Before Assad crossed the president’s red-line and airstrikes in Syria became a possibility, Obama delivered a speech at the National Defense University in which he called for an end to endless war against terrorism and said he wanted to work with Congress to change the 2001 Authorization for Use of Military Force that allowed the U.S. to target those who “planned, authorized, committed or aided” the September 11 attacks.
This week, Obama administration officials cited the 2001 document as their primary authority for broadening the campaign against ISIS.
“The president is confident he has the military authority to take the military action that he has decided to order,” a senior administration official told reporters Wednesday, noting that he only needed additional Congressional approval for arming the Syrian rebels.
Until Wednesday when Obama started requesting more authority from Congress, Senate Majority Reid, D-Nev., said he too believed the president had all the authority he needed to expand his anti-ISIS mission. Speaker John Boehner, R-Ohio, agreed as far as targeting the group in Iraq but said it is “questionable” whether that authority extends to airstrikes against the group in Syria.
Boehner, though, didn’t seem eager to bring a vote before his conference.
Reid also seemed reluctant, saying Wednesday he would back Obama’s renewed push for authority to train and equip Syria rebels even while continuing to assert that the president has all the authority he needs to act against ISIS.

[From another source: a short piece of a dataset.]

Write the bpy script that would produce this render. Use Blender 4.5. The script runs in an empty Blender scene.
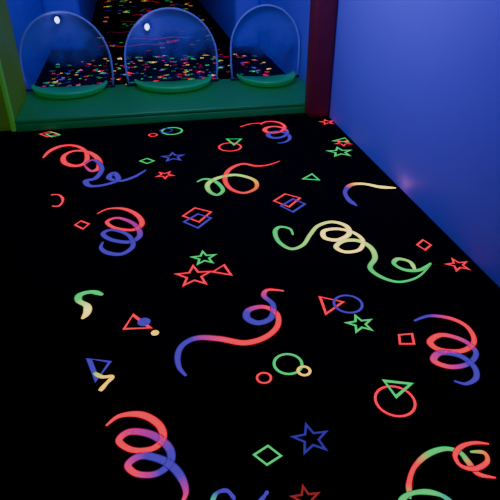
import bpy, bmesh, math, random
from mathutils import Vector, Matrix, Euler
random.seed(7)
S = bpy.context.scene
COL = S.collection
PI = math.pi
F = 540.0; HC = 1.6
# ------------------------------------------------------------ camera
cam = bpy.data.cameras.new('camera'); cam.sensor_width = 36; cam.lens = F/500*36
co = bpy.data.objects.new('camera', cam); COL.objects.link(co)
co.location = (0, 0, HC)
co.rotation_euler = Euler((math.radians(90-32.3), 0, math.radians(-11.5)))
S.camera = co
R = co.rotation_euler.to_matrix()
def ray(px, py): return R @ Vector(((px-250)/F, -(py-250)/F, -1))
def G(px, py, z=0.0):
    d = ray(px, py); t = (z-HC)/d.z
    return Vector((d.x*t, d.y*t))
def W(px, py, Y):
    d = ray(px, py); t = Y/d.y
    return Vector((d.x*t, Y, HC+d.z*t))
def proj(x, y, z=0):
    v = R.transposed() @ Vector((x, y, z-HC))
    if v.z > -0.05: return None
    return (250+F*v.x/-v.z, 250-F*v.y/-v.z)
PXM = lambda y: HC/(0.845*(y+92))      # metres per pixel of width on the floor
# ------------------------------------------------------------ materials
def mat(name, base, rough=.5, emis=None, es=0, spec=.5, bump=0, bscale=40, var=0.0):
    m = bpy.data.materials.new(name); m.use_nodes = True
    nt = m.node_tree; b = nt.nodes['Principled BSDF']
    b.inputs['Roughness'].default_value = rough
    b.inputs['Specular IOR Level'].default_value = spec
    tc = nt.nodes.new('ShaderNodeTexCoord')
    n = nt.nodes.new('ShaderNodeTexNoise'); n.inputs['Scale'].default_value = bscale; n.inputs['Detail'].default_value = 4
    nt.links.new(tc.outputs['Object'], n.inputs['Vector'])
    cr = nt.nodes.new('ShaderNodeValToRGB')
    cr.color_ramp.elements[0].position = .3; cr.color_ramp.elements[1].position = .7
    cr.color_ramp.elements[0].color = [c*(1-var) for c in base]+[1]
    cr.color_ramp.elements[1].color = [min(1, c*(1+var)) for c in base]+[1]
    nt.links.new(n.outputs['Fac'], cr.inputs['Fac']); nt.links.new(cr.outputs['Color'], b.inputs['Base Color'])
    if emis: b.inputs['Emission Color'].default_value = (*emis, 1); b.inputs['Emission Strength'].default_value = es
    if bump:
        bp = nt.nodes.new('ShaderNodeBump'); bp.inputs['Strength'].default_value = bump; bp.inputs['Distance'].default_value = .01
        nt.links.new(n.outputs['Fac'], bp.inputs['Height']); nt.links.new(bp.outputs['Normal'], b.inputs['Normal'])
    return m
M_wall = mat('blue_vinyl', (.23, .18, .88), .55, bscale=1.2, var=.02, spec=.3)
M_dark = mat('dark_blue_paint', (.03, .04, .2), .6, bscale=2, var=.1)
M_ceil = mat('black_ceiling', (.01, .01, .02), .8, bscale=6, var=.2)
M_green = mat('green_vinyl', (.01, .3, .07), .45, (.0, .5, .1), .045, bump=.1, bscale=6, var=.05)
M_green2 = mat('bright_green_vinyl', (.02, .55, .15), .4, (.0, .6, .15), .08, bump=.1, bscale=6, var=.05)
M_olive = mat('olive_green_vinyl', (.1, .25, .03), .45, (.11, .27, .01), .12, bump=.1, bscale=6, var=.08)
M_edge = mat('bright_green_edging', (.1, .5, .08), .45, (.1, .5, .03), .18, bscale=6, var=.08)
M_maroon = mat('maroon_vinyl', (.14, .006, .025), .5, (.5, .0, .03), .02, bump=.1, bscale=6, var=.08)
M_seam = mat('dark_stitched_seam', (.02, .06, .05), .7, bscale=60, var=.2)
M_rim = mat('violet_blue_plastic_rim', (.28, .28, .8), .6, (.16, .16, .75), .05, bscale=8, var=.05)
M_black = mat('black_plastic', (.02, .02, .025), .4, bscale=30, var=.2)
M_glint = mat('painted_lamp_glint', (.7, .8, 1), .3, (.5, .56, 1), 3.2, bscale=30, var=.05)  # glow of the added spots that imitate a lamp reflection
# acrylic, clear at the foot with blue wall reflection and haze painted in at the crown
M_acr = bpy.data.materials.new('acrylic_painted_haze'); M_acr.use_nodes = True
nt = M_acr.node_tree; b = nt.nodes['Principled BSDF']; out = nt.nodes['Material Output']
b.inputs['Base Color'].default_value = (.19, .15, .8, 1); b.inputs['Roughness'].default_value = .28
tr = nt.nodes.new('ShaderNodeBsdfTransparent'); tr.inputs['Color'].default_value = (.85, .85, 1, 1)
mx = nt.nodes.new('ShaderNodeMixShader'); tc = nt.nodes.new('ShaderNodeTexCoord'); sp = nt.nodes.new('ShaderNodeSeparateXYZ')
nz_ = nt.nodes.new('ShaderNodeTexNoise'); nz_.inputs['Scale'].default_value = 3.6; nz_.inputs['Detail'].default_value = 2
ad = nt.nodes.new('ShaderNodeMath'); ad.operation = 'MULTIPLY_ADD'; ad.inputs[1].default_value = .5
mr = nt.nodes.new('ShaderNodeMapRange'); mr.inputs['From Min'].default_value = .42; mr.inputs['From Max'].default_value = .72
mr.inputs['To Min'].default_value = .04; mr.inputs['To Max'].default_value = .9
nt.links.new(tc.outputs['Object'], sp.inputs[0]); nt.links.new(tc.outputs['Object'], nz_.inputs['Vector'])
nt.links.new(nz_.outputs['Fac'], ad.inputs[0]); nt.links.new(sp.outputs['Z'], ad.inputs[2]); nt.links.new(ad.outputs[0], mr.inputs['Value'])
nt.links.new(mr.outputs[0], mx.inputs[0]); nt.links.new(tr.outputs[0], mx.inputs[1]); nt.links.new(b.outputs[0], mx.inputs[2])
nt.links.new(mx.outputs[0], out.inputs['Surface'])
# carpet: black pile, woven motifs fluoresce
M_car = bpy.data.materials.new('fluorescent_carpet'); M_car.use_nodes = True
nt = M_car.node_tree; b = nt.nodes['Principled BSDF']
b.inputs['Base Color'].default_value = (.0025, .002, .003, 1); b.inputs['Roughness'].default_value = .95; b.inputs['Specular IOR Level'].default_value = .04
at = nt.nodes.new('ShaderNodeVertexColor'); at.layer_name = 'Col'
tc = nt.nodes.new('ShaderNodeTexCoord'); n = nt.nodes.new('ShaderNodeTexNoise'); n.inputs['Scale'].default_value = 260; n.inputs['Detail'].default_value = 1
mr = nt.nodes.new('ShaderNodeMapRange'); mr.inputs['From Min'].default_value = .3; mr.inputs['From Max'].default_value = .7; mr.inputs['To Min'].default_value = 1.0; mr.inputs['To Max'].default_value = 1.3
nt.links.new(tc.outputs['Object'], n.inputs['Vector']); nt.links.new(n.outputs['Fac'], mr.inputs['Value'])
nt.links.new(at.outputs['Color'], b.inputs['Emission Color']); nt.links.new(mr.outputs[0], b.inputs['Emission Strength'])
# ------------------------------------------------------------ helpers
def obj(name, bm, m, parent=None, smooth=True, loc=None):
    me = bpy.data.meshes.new(name); bm.to_mesh(me); bm.free(); me.materials.append(m)
    for p in me.polygons: p.use_smooth = smooth
    o = bpy.data.objects.new(name, me); COL.objects.link(o)
    if parent: o.parent = parent
    if loc: o.location = loc
    return o
def tag(o, label, cat, group=None):
    o['label'] = label; o['category'] = cat
    if group: o['group'] = group
    return o
def empty(name, loc, label, cat, group=None):
    o = bpy.data.objects.new(name, None); o.empty_display_size = .1; COL.objects.link(o); o.location = loc
    return tag(o, label, cat, group)
def box(bm, x0, x1, y0, y1, z0, z1, bev=0, seg=3):
    t = bmesh.new(); bmesh.ops.create_cube(t, size=1)
    for v in t.verts: v.co = Vector(((x0+x1)/2+v.co.x*(x1-x0), (y0+y1)/2+v.co.y*(y1-y0), (z0+z1)/2+v.co.z*(z1-z0)))
    if bev: bmesh.ops.bevel(t, geom=list(t.edges), offset=bev, segments=seg, profile=.5, affect='EDGES')
    me = bpy.data.meshes.new('t'); t.to_mesh(me); t.free(); bm.from_mesh(me); bpy.data.meshes.remove(me)
def tube(bm, pts, r, n=8, closed=False):
    rings = []; N = len(pts)
    for i, p in enumerate(pts):
        a = pts[(i-1) % N] if (closed or i) else pts[0]; c = pts[(i+1) % N] if (closed or i < N-1) else pts[-1]
        t = (Vector(c)-Vector(a)).normalized(); u = t.cross(Vector((0, 1, 0)))
        if u.length < .1: u = t.cross(Vector((1, 0, 0)))
        u.normalize(); w = t.cross(u)
        rings.append([bm.verts.new(Vector(p)+r*(math.cos(2*PI*k/n)*u+math.sin(2*PI*k/n)*w)) for k in range(n)])
    for i in range(N if closed else N-1):
        A, B = rings[i], rings[(i+1) % N]
        for k in range(n): bm.faces.new((A[k], A[(k+1) % n], B[(k+1) % n], B[k]))
    if not closed: bm.faces.new(rings[0]); bm.faces.new(rings[-1])
    bmesh.ops.recalc_face_normals(bm, faces=bm.faces)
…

“The president has tried to get that form us and we should give it to him,” Reid said. “That is one way of helping build an international coalition.”
A spokesman for Senate Minority Leader Mitch McConnell, R-Ky., the strongest voice so far pushing for Congress to grant Obama broader authority to fight ISIS, said the three Senate Committees have passed bills over the last year that would authorize and fund arming and training Syrian rebels but Reid has yet to act on them.
He also pointed to a pledge from Obama during his West Point speech in late may saying he would work with Congress “to ramp up support for those in the Syrian opposition” and noted that the White House never followed up by sending operational plans for that mission to Congress.